Поэзия – средство приобщения к чужому вдохновению, хотя и неполное. Только в этом ее обаяние. Она дает каждому почувствовать хотя бы часть движения и огня, какие знает по-настоящему вдохновенная душа. Потребность в поэзии потому – потребность трансцендентная, метафизическая (как и подлинная, столь редкая в наше время, потребность любви). «Трансцендентно» ведь всё, что выводит душу за ее пределы. Поэзия рассказывает душе о том, что ждет ее за краем повседневного… Только великий народ, то есть не вмещающийся в исторической действительности, может любить поэзию. Только та нация в ней не нуждается, которая может вполне вместить себя в наличное существование; которой не тесно под солнцем и луной; поэзия, как и религия, выражает те стремления, которым не хватает места в исторической вечности. Пристрастие к поэзии – мера одушевленности и религиозной способности; вовсе не случайно Библия дает высшие образцы поэзии. Поэтическая жажда, как и религиозная, усиливается по мере осознания невозможности ее утоления, и ведет душу в ту область, где все ее знания о возможном и невозможном бесполезны; где только те истины годны, что добываются не из источников разума или восторга (т. к. восторг, как отмечалось еще Пушкиным, не источник вдохновения; вдохновение неразумно, но притом и не восторженно)…

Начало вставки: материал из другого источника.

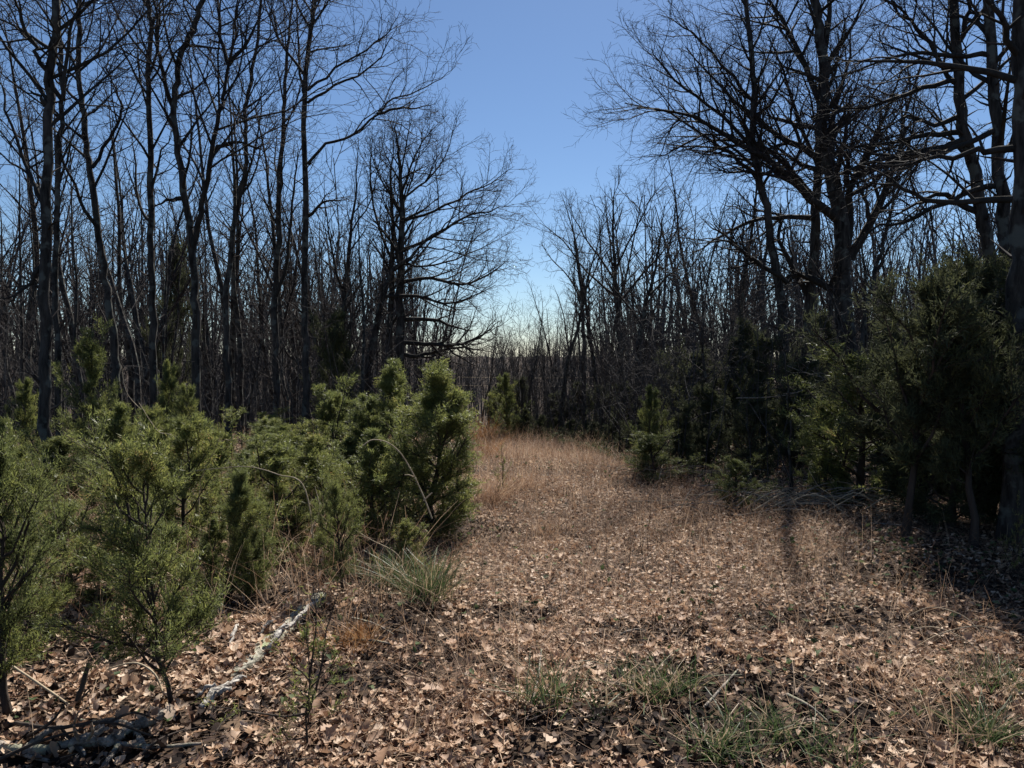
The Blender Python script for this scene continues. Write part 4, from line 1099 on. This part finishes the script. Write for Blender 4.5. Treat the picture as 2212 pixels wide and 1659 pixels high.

Истинная поэзия должна быть безжалостна: чувственна и одновременно жестока; неразбавленная сладость вредит ей. Лучшая поэзия представляет собой только дуновение, как и всякое высокое движение души… Ни истина, ни справедливость, ни любовь не встречаются в мире в избытке, не в виде дуновения свыше; истинная поэзия им обязана следовать. И Ницше призывал говорить истину возвышенно и цинично…
***
Поэзия – соединение трудносоединимого. Когда страшно и грустно вместе – это поэзия (как мысль о смоле давних деревьев, которая стала янтарем); в страшном и грустном по отдельности нет ничего поэтического. Навсегда ушедшее, кстати, вечный источник поэзии; настоящее редко бывает поэтично, совсем редко – будущее… Вдохновляющие романтизм развалины и останки больше говорят воображению, чем уму. Действительность почти никогда не обращается к самому действенному и сильному чувству невозможного; человека же, как сына Божия, привлекает – почти исключительно – не созданное и имеющее быть, в том числе то, что может быть вызвано к жизни только воображением.
***
Мы идем по следу и видим везде отпечатки, но тот, кто их оставил, невидим. Искусство есть погоня за осязаемым образом невидимого, за выражением в словах того, что словами передано быть не может. Только то, что нельзя выразить словами, и составляет предмет литературы. Когда писатель говорит о «звездной ночи», он имеет в виду не светила, которые изучает астроном, но звездный трепет и многоочитый ужас, словом, «чувство звездного неба», о котором упоминает Набоков. Поэтому поэзия – острие стрелы, называемой литературой. Поэзия ничему не учит. Ее смысл в непосредственной передаче опыта жизни.